Le Nazioni Unite hanno respinto la decisione di Trump riguardante il riconoscimento di Gerusalemme. La risoluzione proposta da Turchia e Yemen è passata con una stragrande maggioranza. Sono stati in nove a seguire gli Stati Uniti in questa battaglia, 35 gli astenuti tra cui molti paesi dell’Europa dell’est. L’ira senza precedenti di Washington attraverso la sua ambasciatrice al palazzo di vetro Nikki Haley.
“Questo voto finirà nel secchio della spazzatura della storia. Nessuna risoluzione dell’Assemblea Generale ci farà uscire da Gerusalemme”. Con questa dichiarazione l’ambasciatore israeliano Danny Danon accoglie l’esito del voto. Che piaccia o meno a Tel Aviv 128 paesi membri si sono espressi contro la decisone statunitense di riconoscere Gerusalemme come capitale. Che piaccia o meno agli oppositori di tale iniziativa, il voto dell’assemblea generale (a differenza di quello del Consiglio di Sicurezza) non è vincolante. Comunque si tratta di una risposta significativa alle pressioni USA che hanno preceduto la seduta newyorkese. Chiamarle pressioni è a dir poco riduttivo e politicamente corretto, alla vigilia del voto Trump aveva minacciato il taglio dei finanziamenti da parte di Washington contro chiunque si fosse opposto. Ciò ha spinto il Ministro degli Esteri turco Mevlut Cavusoglu a rilasciare le seguenti dichiarazioni: “Prima di questo incontro, uno Stato membro delle Nazioni unite ha minacciato tutti gli altri membri, è stato chiesto a tutti di votare ‘no’ per non affrontare conseguenze. Questo è bullismo”. In seguito al voto la parola è passata all’ambasciatrice USA presso l’ONU Nikki Haley. Le sue parole di minaccia sono rimbombate nel silenzio dell’assemblea ormai stufa e priva di interesse per le “sparate”dell’amministrazione Trump al palazzo di vetro.

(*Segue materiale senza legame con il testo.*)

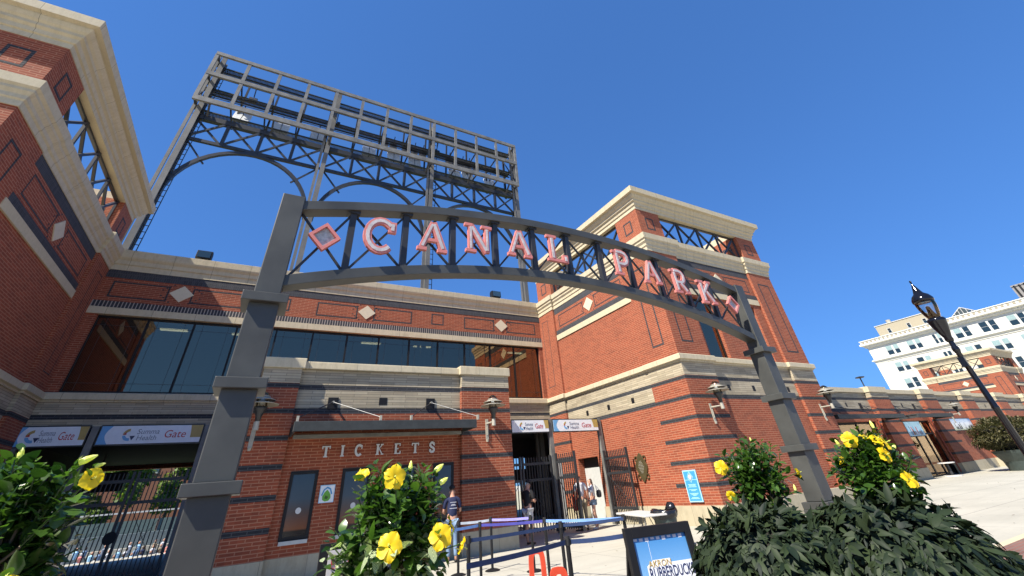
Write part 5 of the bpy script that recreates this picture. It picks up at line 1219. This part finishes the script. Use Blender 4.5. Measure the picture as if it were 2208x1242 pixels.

“L’America sposterà la sua ambasciata a Gerusalemme, ed è questa la cosa giusta da fare. Nessun voto alle Nazioni Unite farà la differenza. Ma questo è un voto che gli Stati Uniti ricorderanno, ricorderanno il giorno in cui sono stati attaccati per aver esercitato il loro diritto come nazione sovrana.azione sovrana. Questo voto farà la differenza su come gli americani guarderanno l’Onu e i Paesi che ci mancheranno di rispetto. Ricorderemo questo voto”.
Sicuramente questo esprime la differenza con cui gli Stati Uniti sono visti dai loro maggiori alleati, soprattutto in Europa. I nove paesi che si sono schierati a favore di Washington sono i soliti noti, nazioni che da tempo hanno rinunciato a parte della loro sovranità in favore dello “Zio Sam”: Honduras, Togo, Guatemala, Palau, Micronesia, Isole Marshall, la Repubblica di Nauru oltre ovviamente a USA e Israele.
(Foto dal web)Desta maggiore preoccupazione la presenza di alcuni delegati est europei tra i 35 astenuti. Polonia, Romania e Repubblica Ceca hanno deciso di non seguire i colleghi europei nel voto. La ragione va ricercata in un altra disputa, quella che maggiormente preoccupa quella particolare regione. Lo “spauracchio” Russia, vero o presunto che sia, ha spinto i suddetti paesi ad accettare di buon grado i finanziamenti militari e non provenienti da Washington. Di conseguenza era prevedibile che l’amministrazione Trump venisse a “scuotere il bussolotto” nel momento del bisogno. Ed era altrettanto pronosticabile che piccole economie unite da un nemico comune (Mosca) rispondessero in modo affermativo senza battere ciglio.
D’altronde dove c’è un “bullo” ci sono anche dei deboli che lo subiscono, fino ad ora i deboli sono stati molti ma, il vento sta cambiando, se non per tutto almeno per quanto riguarda la questione arabo-israeliana. Gli USA sono liberissimi di trasferire l’Ambasciata a Gerusalemme ma, almeno questa volta, lo faranno nella quasi totale solitudine. “La solitudine dei numeri primi” ma pur sempre solitudine.